Ma l’elenco delle voci arabe di uso comune sarebbe lunghissimo: oltre ad almanacco (dall’arabo al-mana¯hŠ, clima, calendario), cifra e zero (entrambi derivati dall’arabo sòifr, che significa vuoto), abbiamo adottato termini culinari come alchermes (al-quirmiz, cremisi, scarlatto), sciroppo (da sharab, bevanda), marzapane, zafferano, zagara, zibibbo, arancio, limone, albicocca (da al-barqu¯q, che significa prugne, susine), ma anche tutta una serie di voci relative a traffici e commerci come darsena, fondaco, arsenale, dogana, gabella, magazzino, rischio, bazar, tara e tariffa, e poi quintale, risma, zecca, zecchino e anche carovana.

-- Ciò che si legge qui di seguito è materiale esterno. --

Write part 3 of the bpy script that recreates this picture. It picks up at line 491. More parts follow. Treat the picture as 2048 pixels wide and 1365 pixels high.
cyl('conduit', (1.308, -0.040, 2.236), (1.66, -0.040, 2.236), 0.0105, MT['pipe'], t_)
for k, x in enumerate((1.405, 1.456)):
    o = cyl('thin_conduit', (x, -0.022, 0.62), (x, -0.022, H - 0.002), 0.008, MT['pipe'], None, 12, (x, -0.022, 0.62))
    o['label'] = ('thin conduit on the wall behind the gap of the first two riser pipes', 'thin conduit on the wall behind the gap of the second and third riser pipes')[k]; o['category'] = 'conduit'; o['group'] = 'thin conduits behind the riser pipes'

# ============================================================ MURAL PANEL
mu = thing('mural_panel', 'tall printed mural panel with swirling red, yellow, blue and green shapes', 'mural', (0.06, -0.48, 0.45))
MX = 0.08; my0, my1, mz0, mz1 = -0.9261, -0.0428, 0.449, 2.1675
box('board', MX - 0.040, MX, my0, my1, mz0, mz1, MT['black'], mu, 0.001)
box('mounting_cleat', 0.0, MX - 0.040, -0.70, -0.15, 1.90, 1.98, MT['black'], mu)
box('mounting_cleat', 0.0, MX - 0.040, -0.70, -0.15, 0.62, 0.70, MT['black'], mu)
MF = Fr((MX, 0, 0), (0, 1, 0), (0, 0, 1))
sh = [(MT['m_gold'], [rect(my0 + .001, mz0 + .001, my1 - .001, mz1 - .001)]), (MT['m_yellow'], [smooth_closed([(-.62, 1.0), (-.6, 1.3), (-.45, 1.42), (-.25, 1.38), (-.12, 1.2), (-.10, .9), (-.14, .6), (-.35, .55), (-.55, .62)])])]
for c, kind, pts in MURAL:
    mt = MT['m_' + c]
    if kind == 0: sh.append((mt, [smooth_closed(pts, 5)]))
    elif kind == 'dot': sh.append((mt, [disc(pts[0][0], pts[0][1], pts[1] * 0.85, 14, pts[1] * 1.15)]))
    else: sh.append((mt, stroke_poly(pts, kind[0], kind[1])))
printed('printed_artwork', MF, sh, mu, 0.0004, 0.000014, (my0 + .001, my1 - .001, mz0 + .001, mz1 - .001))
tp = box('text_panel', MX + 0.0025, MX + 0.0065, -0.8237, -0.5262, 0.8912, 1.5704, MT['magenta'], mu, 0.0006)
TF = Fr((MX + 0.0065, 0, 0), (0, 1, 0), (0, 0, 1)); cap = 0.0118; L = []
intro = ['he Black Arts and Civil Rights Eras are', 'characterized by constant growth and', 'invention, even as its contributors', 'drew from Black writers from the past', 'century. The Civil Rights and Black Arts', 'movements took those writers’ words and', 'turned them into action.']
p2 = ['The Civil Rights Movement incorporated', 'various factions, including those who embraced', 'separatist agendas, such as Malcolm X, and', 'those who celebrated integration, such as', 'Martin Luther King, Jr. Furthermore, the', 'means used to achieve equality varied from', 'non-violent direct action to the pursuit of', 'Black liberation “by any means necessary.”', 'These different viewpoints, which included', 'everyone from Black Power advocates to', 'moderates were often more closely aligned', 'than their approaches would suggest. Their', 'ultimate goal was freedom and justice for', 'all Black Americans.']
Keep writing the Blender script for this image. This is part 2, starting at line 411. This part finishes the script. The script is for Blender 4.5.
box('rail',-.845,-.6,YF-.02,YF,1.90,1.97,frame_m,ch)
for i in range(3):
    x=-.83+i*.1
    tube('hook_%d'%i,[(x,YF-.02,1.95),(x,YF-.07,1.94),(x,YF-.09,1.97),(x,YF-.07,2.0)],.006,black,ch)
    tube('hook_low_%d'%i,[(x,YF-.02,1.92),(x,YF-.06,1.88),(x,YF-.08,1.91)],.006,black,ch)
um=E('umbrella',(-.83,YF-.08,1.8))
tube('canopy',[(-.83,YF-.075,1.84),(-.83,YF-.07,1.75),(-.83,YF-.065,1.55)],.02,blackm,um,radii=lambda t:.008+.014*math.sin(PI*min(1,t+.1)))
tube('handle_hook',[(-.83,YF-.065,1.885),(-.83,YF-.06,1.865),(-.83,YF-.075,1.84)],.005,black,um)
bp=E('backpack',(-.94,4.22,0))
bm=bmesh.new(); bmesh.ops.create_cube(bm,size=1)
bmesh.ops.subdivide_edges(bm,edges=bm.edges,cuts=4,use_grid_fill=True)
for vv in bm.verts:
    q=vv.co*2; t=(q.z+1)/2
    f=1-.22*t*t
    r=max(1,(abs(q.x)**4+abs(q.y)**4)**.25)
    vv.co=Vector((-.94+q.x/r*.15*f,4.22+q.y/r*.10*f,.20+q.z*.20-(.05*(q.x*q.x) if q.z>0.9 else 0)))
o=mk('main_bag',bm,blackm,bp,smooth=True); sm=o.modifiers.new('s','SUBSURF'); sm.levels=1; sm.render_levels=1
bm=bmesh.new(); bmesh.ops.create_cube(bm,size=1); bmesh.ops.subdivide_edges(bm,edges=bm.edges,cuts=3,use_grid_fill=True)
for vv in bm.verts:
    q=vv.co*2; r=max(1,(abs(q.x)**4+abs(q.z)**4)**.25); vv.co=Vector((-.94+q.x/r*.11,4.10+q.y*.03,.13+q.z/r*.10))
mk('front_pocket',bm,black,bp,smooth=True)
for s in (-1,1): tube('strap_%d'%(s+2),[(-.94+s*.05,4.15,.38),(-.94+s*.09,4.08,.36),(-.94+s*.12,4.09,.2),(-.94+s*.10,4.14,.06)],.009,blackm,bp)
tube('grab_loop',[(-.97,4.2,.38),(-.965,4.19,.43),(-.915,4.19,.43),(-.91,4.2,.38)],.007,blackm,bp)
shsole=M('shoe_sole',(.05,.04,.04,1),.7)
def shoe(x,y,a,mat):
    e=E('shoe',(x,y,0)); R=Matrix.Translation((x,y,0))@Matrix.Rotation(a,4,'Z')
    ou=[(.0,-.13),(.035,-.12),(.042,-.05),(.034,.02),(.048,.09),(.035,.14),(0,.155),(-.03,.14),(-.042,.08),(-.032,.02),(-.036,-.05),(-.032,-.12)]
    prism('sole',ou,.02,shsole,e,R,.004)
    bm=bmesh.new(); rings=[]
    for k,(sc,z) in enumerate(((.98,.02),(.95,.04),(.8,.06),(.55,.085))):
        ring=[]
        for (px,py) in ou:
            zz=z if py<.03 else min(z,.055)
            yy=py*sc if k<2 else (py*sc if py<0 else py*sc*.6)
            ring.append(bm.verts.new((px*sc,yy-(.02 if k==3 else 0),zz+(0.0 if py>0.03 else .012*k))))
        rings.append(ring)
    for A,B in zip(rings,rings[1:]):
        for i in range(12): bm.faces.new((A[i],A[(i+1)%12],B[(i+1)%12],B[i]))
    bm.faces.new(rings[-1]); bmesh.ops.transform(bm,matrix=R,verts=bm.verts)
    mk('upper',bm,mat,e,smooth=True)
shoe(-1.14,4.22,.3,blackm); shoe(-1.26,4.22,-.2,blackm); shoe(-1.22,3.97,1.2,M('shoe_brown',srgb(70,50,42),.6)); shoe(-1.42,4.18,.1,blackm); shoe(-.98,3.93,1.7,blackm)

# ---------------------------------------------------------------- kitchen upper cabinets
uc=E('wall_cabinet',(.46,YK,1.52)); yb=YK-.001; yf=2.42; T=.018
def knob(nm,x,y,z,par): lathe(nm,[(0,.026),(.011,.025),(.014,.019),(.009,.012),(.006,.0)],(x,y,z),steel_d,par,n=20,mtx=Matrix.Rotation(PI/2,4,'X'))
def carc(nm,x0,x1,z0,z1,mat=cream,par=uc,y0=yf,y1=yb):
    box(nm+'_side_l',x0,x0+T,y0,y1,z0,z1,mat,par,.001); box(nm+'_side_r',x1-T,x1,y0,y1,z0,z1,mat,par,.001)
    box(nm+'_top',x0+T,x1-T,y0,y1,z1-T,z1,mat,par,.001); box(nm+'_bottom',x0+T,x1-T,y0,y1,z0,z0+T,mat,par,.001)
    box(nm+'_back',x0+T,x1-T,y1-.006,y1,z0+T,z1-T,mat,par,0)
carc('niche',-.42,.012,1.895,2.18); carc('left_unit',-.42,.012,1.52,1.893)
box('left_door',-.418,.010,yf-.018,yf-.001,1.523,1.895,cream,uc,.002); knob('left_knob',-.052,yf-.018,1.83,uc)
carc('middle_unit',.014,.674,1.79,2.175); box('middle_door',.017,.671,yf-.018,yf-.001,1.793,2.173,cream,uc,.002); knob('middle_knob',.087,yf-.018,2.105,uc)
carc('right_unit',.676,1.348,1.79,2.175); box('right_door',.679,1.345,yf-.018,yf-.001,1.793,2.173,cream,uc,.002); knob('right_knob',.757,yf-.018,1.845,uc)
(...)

In campo musicale sono arabe parole come liuto, nacchera, tamburo, mentre nel lessico militare “aguzzino” deriverebbe dall’arabo al-wazīr, originariamente significante ministro, e “ascaro” verrebbe direttamente dall’arabo ‘askarī , cioè soldato.
Ma l’arabismo che più mi ha divertito, anche se per ora l’origine è solo un ipotesi, sarebbe quello dell’ormai onnipresente intercalare “scialla! (… rilassati!)” nelle conversazioni dei nostri ragazzi: potrebbe derivare nientemeno che da Inshallah, formula di saluto e devozione islamica che significa “se Dio lo vuole”.
Scialla mà! … vincerai la prossima volta.